Moving to London, Harry taught French and German and took up his athletics in earnest. In 1920 he became Britain’s first black Olympic medal winner in the 100m sprint at the Antwerp Games. In 1922 at the Amateur Athletics Championship he won the 100, 220 and 440 yard races, all within the same hour, a feat which was never been equalled. 

Unable to capitalise financially on his success, he was lured to the US and there, as the title of the book suggests, he became black, going from “Man to Negro.” He recounts the numerous slights received, the difficulties in finding and keeping work and accommodation, and details local plans to segregate schools. The Olympian of 1920 hung up his spikes. 

The great depression made life intensely difficult, with only marginal jobs available, but eventually Harry landed a role at The Negro Theatre, where he worked with many luminaries, in 1936 producing Macbeth with an entirely black cast and directed by Orson Welles. 

After World War II he joined the United Nations Relief and Rehabilitation Administration working in refugee resettlement in Greece. Later he was deployed to Germany with the International Refugee Organisation. 

He returned to America amidst McCarthyism and its paranoid suspicions, and thence to Korea and Vietnam where he assisted in fostering orphans.
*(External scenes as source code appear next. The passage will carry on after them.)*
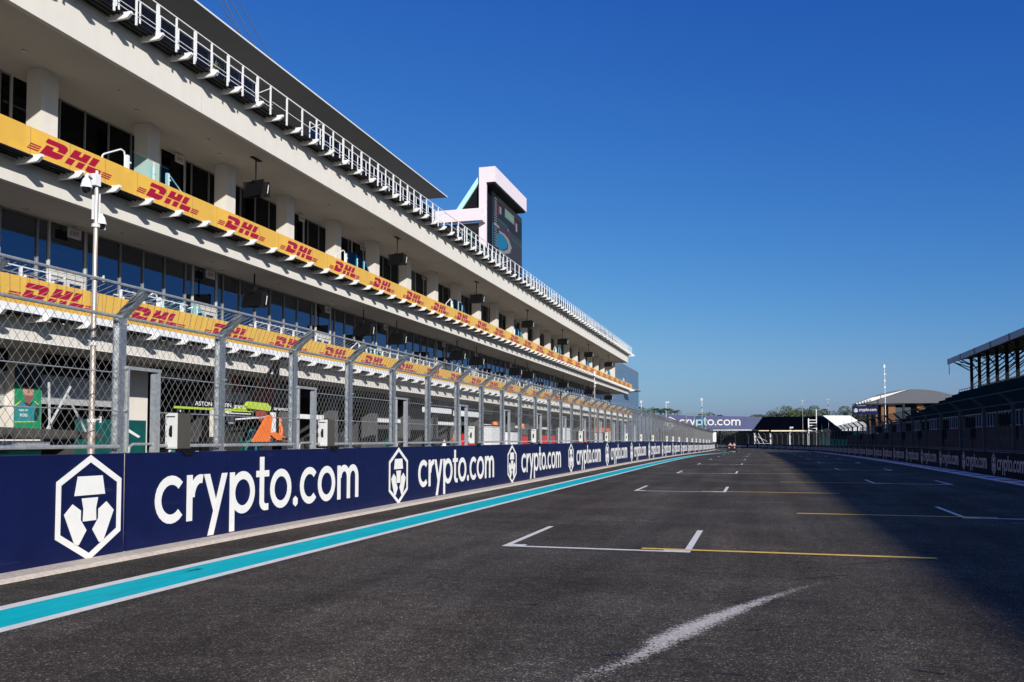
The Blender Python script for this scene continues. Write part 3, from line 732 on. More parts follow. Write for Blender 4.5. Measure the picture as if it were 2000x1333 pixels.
# ceiling sprinklers / small lamps on the soffits
mb = MB()
for k in range(24):
    y = 26 + 6.75 * k
    for z, x in ((17.6, -27.9), (11.0, -27.6)):
        mb.lathe((x, y, z), [(0, -.09), (.05, -.07), (.07, -.01), (.07, 0)], 8)
        mb.lathe((x - .9, y + 2.3, z), [(0, -.05), (.12, -.04), (.12, 0)], 10)
part(mb, 'ceiling_fitting', M['grey_metal']); bpy.data.objects['ceiling_fitting']['kind'] = 'stuff'

# curtain walls: glass panes, mullions, doors
BAYS = []
y = 30.09 - 23.4
door_y = []
while y < 178:
    for off in (0, 9.87): door_y.append(y + off)
    y += 23.4
def pane_pattern():
    out = []
    pts = []
    base = 30.09 - 23.4
    for k in range(9):
        b = base + 23.4 * k
        pts += [(b, 'D', 2.2), (b + 2.2, 'W', .57), (b + 2.77, 'W', 1.6), (b + 4.37, 'W', 1.6), (b + 5.97, 'W', 1.62), (b + 7.59, 'W', 1.68), (b + 9.27, 'W', .60),
                (b + 9.87, 'D', 2.2), (b + 12.07, 'W', .57), (b + 12.64, 'W', 1.65), (b + 14.29, 'W', 1.65), (b + 15.94, 'W', 1.66), (b + 17.6, 'W', 1.66), (b + 19.26, 'W', 1.66), (b + 20.92, 'W', 1.9), (b + 22.82, 'W', .58)]
    return [p for p in pts if p[0] >= BY0 and p[0] + p[2] <= 177.9]
PAT = pane_pattern()
def curtain(X, z0, z1, GL):
    """windows and doors of one storey; parts until the budget is used, then one stuff part"""
    global nwin
    rest = MB()
    for y, kind, wd in PAT:
        if kind == 'D':
            mb = MB(); fz = z0 + 2.75
            mb.mi = 0
            mb.box(X - .06, X + .07, y, y + .09, z0, z1); mb.box(X - .06, X + .07, y + wd - .10, y + wd, z0, z1)
            mb.box(X - .05, X + .09, y + .09, y + wd - .10, fz, fz + .14); mb.box(X - .04, X + .11, y + .09, y + wd - .10, fz - .20, fz - .02)
            for a in (y + .10, y + wd / 2 + .01):
                b = a + wd / 2 - .12
                mb.box(X - .03, X + .05, a, a + .13, z0, fz - .22); mb.box(X - .03, X + .05, b - .13, b, z0, fz - .22)
                mb.box(X - .03, X + .05, a + .13, b - .13, fz - .38, fz - .22); mb.box(X - .03, X + .05, a + .13, b - .13, z0, z0 + .28)
            mb.mi = 1
            mb.box(X - .005, X + .005, y + .14, y + wd - .14, z0 + .2, fz - .3); mb.box(X - .005, X + .005, y + .09, y + wd - .10, fz + .14, z1)
            part(mb, 'door', [M['door_frame'], M[GL]])
        else:
            mb = MB() if nwin < 100 else rest
            if nwin < 100 or True:
                mb.mi = 0; mb.box(X - .05, X + .08, y - .035, y + .035, z0, z1); mb.box(X - .04, X + .05, y + .035, y + wd - .035, z1 - .07, z1); mb.box(X - .04, X + .05, y + .035, y + wd - .035, z0, z0 + .07)
                mb.mi = 1; mb.box(X - .005, X + .005, y + .035, y + wd - .035, z0 + .07, z1 - .07)
            if nwin < 100 and mb is not rest:
                part(mb, 'window', [M['dark_frame'], M[GL]]); nwin += 1
    if rest.v:
        o = part(rest, 'window', [M['dark_frame'], M[GL]]); o['kind'] = 'stuff'
nwin = 40
curtain(-31.33, 11.93, 17.6, 'window_dark')
nwin = 0; 
curtain(-29.12, 6.13, 10.999, 'window')
# rooms behind the glass: side partitions, ceiling light strips
mb = MB()
for k in range(26):
    y = 9.5 + 6.75 * k
    mb.box(-35.5, -31.5, y, y + .15, 12.0, 17.55); mb.box(-35.5, -29.3, y, y + .15, 6.2, 10.95)
part(mb, 'partition', M['interior']); bpy.data.objects['partition']['kind'] = 'stuff'
mb = MB()
for k in range(26):
    y = 10.6 + 6.75 * k
    for x, z in ((-32.6, 16.9), (-34.0, 16.4), (-30.6, 10.1), (-32.4, 9.7), (-33.9, 10.2)):
        if (k * 7 + int(-x)) % 5 != 0: mb.box(x - .05, x + .05, y + (k % 3) * .4, y + 2.2 + (k % 3) * .4, z, z + .03)
o = part(mb, 'ceiling_lamp', M['lamp']); o['kind'] = 'stuff'
# exit signs above the doors
ex_me = text_mesh('lettering', 'EXIT', .26, M['exit_red'], .004)
mb = MB(); mb.box(-.04, .04, -.36, .36, -.21, .21); mb.box(-.015, .015, -.05, .05, .21, .34); ex_box = mb.mesh('exit_sign', M['sign_white'])
for X, z in ((-30.85, 17.14), (-28.75, 10.55)):
    for y in door_y:
        if y < 20 or y > 150: continue
        b = bpy.data.objects.new('exit_sign', ex_box); C.objects.link(b); b.location = (X, y + 1.1, z + .10); addp(b, bld)
        t = bpy.data.objects.new('lettering', ex_me); C.objects.link(t); t.parent = b; t.location = (.046, -.29, -.10); t.rotation_euler = (R(90), 0, R(90))

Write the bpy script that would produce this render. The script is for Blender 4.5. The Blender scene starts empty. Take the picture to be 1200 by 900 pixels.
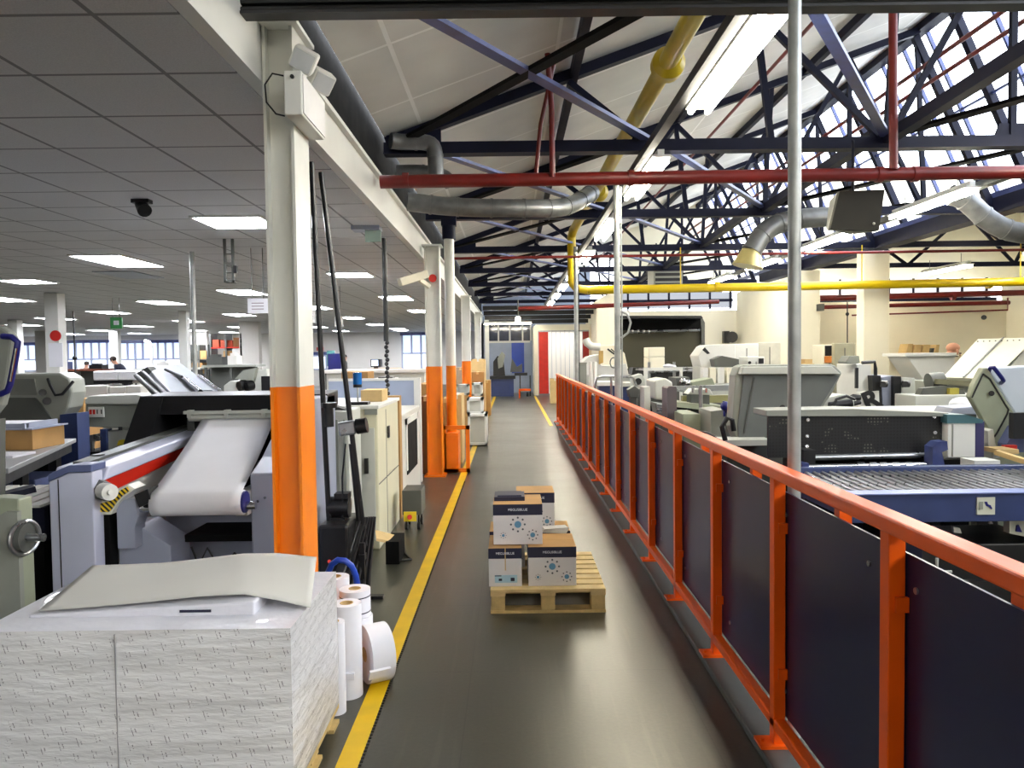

Returning again to the US he worked in the Employment Service and on retirement completed a Masters in International Relations.

Edwards was clearly a committed internationalist, albeit one without a rigorous political philosophy. 

The language used develops with the times: in the 1920s there are valises, derby’s (bowler hats) and telegrams. He also records early commercial flights where the passenger cabins were unpressurised, with wooden seats, and the plane stank of oil and gasoline. 

As a life set in the midst of the major events of the 20th century, this is a fascinating slice of social history, covering three continents, two world wars and reconstruction.